No posees ni mi grupa, ni mis garras, ni mis alas, pero tu busto se parece al mío. ¿Quién eres? ¿de dónde vienes? ¿a dónde vas? ¿has salido del limo de la tierra o desciendes del disco radiante de ese glorioso sol que nace allá abajo en las montañas arábigas? Yo soy desde siempre, desde siempre sé, yo veo eternamente. Pues soy uno de los Arquetipos eternos que viven en la luz increada... pero... me está prohibido hablar de otra manera que con mi presencia. 

Tú, hombre efímero, viajero oscuro, sombra fugaz, busca y averigua. Si no, desespera». A lo largo de la historia, tanto las mitologías como las religiones y las filosofías han respondido de mil maneras a la pregunta lacinante, al mandato imperioso de la bestia alada. Han apaciguado la sed de verdad que arde en el corazón del hombre pero no la han satisfecho. Pese a la diversidad de dogmas y ritos todas coinciden en un punto esencial. A través de sus cultos, de sus símbolos, de sus sacrificios, de sus reglas, de sus promesas, estos guías espirituales no han dejado de decir al hombre: «Vienes de un mundo divino y, si quieres, puedes retornar a él. 

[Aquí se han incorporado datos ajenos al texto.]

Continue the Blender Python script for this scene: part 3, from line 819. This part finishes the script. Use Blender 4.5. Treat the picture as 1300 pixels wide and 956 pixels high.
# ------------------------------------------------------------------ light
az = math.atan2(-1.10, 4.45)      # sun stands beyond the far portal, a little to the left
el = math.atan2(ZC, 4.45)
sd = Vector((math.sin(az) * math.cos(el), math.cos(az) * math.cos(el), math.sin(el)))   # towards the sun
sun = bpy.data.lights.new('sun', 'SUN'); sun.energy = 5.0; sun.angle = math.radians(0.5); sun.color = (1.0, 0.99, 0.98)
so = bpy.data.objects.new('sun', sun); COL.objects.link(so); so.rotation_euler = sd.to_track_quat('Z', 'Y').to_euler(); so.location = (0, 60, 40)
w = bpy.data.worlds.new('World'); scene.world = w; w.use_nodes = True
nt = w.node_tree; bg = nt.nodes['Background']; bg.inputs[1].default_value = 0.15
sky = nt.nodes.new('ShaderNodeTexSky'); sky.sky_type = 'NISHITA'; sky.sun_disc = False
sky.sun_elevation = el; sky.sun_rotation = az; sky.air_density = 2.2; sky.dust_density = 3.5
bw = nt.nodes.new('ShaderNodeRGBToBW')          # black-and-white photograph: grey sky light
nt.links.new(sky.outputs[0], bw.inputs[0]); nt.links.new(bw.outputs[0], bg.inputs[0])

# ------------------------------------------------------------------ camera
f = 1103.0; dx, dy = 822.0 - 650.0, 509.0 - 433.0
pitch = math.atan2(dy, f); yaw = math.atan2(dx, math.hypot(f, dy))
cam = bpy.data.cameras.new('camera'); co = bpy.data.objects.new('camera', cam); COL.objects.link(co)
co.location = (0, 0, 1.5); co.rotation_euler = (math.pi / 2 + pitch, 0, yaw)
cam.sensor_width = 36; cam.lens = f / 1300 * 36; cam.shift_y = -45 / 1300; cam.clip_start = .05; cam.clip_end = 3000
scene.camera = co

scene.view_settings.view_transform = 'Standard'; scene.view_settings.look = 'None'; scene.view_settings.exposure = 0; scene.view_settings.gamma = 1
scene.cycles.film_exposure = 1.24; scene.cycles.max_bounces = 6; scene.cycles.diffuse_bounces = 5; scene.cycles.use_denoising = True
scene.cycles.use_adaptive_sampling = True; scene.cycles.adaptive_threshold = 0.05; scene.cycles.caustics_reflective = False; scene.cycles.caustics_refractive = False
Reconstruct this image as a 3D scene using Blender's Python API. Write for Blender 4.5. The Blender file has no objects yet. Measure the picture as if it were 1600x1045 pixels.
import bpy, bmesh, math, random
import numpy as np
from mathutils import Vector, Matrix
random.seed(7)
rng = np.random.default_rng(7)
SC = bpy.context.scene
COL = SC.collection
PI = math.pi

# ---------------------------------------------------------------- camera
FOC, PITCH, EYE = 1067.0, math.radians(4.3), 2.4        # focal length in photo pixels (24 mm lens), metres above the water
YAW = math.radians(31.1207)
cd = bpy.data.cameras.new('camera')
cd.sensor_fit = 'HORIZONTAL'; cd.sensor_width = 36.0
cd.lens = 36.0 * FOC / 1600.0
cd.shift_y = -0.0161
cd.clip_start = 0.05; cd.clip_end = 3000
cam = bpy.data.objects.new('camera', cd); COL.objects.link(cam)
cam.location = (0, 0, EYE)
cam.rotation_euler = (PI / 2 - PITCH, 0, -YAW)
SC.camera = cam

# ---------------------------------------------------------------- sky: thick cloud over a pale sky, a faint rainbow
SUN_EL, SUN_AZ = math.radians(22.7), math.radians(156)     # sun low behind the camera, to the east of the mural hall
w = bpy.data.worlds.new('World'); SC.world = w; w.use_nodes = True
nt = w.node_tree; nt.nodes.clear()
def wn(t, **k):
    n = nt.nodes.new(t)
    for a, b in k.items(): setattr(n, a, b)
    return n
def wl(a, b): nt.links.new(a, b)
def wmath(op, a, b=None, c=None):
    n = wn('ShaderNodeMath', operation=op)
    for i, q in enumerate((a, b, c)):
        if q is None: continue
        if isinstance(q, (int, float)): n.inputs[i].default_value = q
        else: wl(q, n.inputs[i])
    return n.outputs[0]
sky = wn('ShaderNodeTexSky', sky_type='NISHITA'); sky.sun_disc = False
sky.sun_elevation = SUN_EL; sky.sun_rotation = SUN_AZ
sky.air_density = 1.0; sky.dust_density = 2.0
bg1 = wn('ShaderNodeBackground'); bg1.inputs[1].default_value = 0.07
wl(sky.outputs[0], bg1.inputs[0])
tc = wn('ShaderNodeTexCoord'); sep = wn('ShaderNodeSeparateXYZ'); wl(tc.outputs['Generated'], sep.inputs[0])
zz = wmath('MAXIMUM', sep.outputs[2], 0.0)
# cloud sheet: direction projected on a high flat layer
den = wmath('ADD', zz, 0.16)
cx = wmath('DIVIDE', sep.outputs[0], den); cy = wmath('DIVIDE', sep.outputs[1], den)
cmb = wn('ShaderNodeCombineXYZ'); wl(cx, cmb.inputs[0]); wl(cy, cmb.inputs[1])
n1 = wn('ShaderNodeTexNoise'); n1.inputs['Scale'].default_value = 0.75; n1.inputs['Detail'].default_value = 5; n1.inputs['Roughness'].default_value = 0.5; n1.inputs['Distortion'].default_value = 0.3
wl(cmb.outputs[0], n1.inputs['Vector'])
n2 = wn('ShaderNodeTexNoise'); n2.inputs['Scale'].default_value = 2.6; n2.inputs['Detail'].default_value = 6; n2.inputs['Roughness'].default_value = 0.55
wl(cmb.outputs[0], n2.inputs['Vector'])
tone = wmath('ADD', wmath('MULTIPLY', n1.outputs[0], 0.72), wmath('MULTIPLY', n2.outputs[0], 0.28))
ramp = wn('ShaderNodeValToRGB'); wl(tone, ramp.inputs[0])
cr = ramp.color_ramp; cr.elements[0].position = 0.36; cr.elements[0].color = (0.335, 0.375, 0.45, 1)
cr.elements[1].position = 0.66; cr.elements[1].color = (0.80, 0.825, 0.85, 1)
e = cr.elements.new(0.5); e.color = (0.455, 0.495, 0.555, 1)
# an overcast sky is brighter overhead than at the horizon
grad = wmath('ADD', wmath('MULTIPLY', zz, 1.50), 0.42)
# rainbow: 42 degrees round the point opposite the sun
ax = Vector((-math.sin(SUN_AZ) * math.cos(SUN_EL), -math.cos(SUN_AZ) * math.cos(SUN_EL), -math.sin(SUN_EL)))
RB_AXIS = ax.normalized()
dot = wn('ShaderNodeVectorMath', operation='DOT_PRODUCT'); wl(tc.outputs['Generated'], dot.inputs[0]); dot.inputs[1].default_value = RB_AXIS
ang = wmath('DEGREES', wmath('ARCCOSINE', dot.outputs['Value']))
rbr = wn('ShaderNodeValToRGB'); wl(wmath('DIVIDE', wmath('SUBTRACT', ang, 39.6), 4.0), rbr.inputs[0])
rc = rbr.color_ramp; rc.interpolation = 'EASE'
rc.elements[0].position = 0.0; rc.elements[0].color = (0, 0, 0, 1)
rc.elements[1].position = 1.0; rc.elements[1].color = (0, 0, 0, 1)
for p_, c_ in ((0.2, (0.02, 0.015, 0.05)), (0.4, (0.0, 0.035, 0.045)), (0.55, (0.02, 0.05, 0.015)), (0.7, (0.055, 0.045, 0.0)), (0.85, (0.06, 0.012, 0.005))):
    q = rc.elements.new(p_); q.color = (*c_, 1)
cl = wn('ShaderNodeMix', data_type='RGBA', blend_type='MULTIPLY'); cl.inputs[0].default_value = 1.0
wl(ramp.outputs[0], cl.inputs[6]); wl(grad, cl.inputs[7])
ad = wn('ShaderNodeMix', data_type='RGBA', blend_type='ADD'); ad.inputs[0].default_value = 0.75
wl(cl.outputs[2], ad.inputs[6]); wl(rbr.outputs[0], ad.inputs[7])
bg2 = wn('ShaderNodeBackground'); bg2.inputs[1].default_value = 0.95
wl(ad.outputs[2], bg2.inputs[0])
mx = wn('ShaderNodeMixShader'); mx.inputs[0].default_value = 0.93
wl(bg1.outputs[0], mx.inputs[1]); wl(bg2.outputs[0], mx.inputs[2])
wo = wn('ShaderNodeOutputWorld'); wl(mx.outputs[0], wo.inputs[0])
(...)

En ti existe lo efímero y lo eterno. No te sirvas de lo primero sino para desarrollar lo segundo». El cristianismo prometió la verdad a los más humildes e hizo que se estremeciera de esperanza la humanidad entera. 

Desde su advenimiento, las almas han sido acunadas durante casi dos mil años con la leyenda del paraíso perdido por el pecado del primer hombre y con la de la redención que el sacrificio de un dios obtuvo para la humanidad degenerada. Pero la forma infantil del popular y sugestivo relato no satisface ya al hombre adulto que se ha adueñado de las fuerzas de la naturaleza, a ese hombre que, semejante al incrédulo Tomás, pretende desvelar con su razón todos los misterios. Y hete aquí que el hombre actual se ha enfrentado a la antigua esfinge cuya pregunta, siempre repetida, irrita y perturba a pesar suyo al buscador intrépido. 

Cansado al fin, exclama: «Esfinge eterna, tu vieja pregunta es estúpida y vana. No existe ningún Dios. Y si existiera en alguna parte, en una región inaccesible a mis sentidos, no quiero saber nada suyo y pasaré sin él. Los dioses han muerto. Ni hay absoluto alguno, ni Dios supremo, ni causa primera. Lo único que existe es un continuo torrente de fenómenos que se siguen como las olas y ruedan en el circulo fatal del universo. 

Esfinge decepcionante, tormento de sabios, espantajo de muchedumbres: ya no te temo. Nada me importa saber qué casualidad me hizo salir de tus flancos. Pero puesto que he nacido, escapo a tus garras. Me llamo voluntad, razón, análisis, y todo se inclina ante mi poder. Porque así ocurre, soy tu amo y tu presencia es inútil. 

Desaparece en la arena, vano simulacro del pasado, fantasma postrero de los desvanecidos dioses, y déjame la tierra donde por fin derramaré la libertad y la dicha». Así habla el nuevo hombre, el superhombre de una ciencia que solo es la ciencia de la materia. 

La esfinge incomprendida por la humanidad actual, la esfinge que ha perdido su aureola, su disco de oro del tiempo de los faraones símbolos del sol alado, que ha perdido su poder de hacer hablar a los dioses a través del alma humana en el silencio de los templos, la esfinge que se desmorona en el desierto, la esfinge calla. El superhombre triunfante se contempla en el espejo de su ciencia.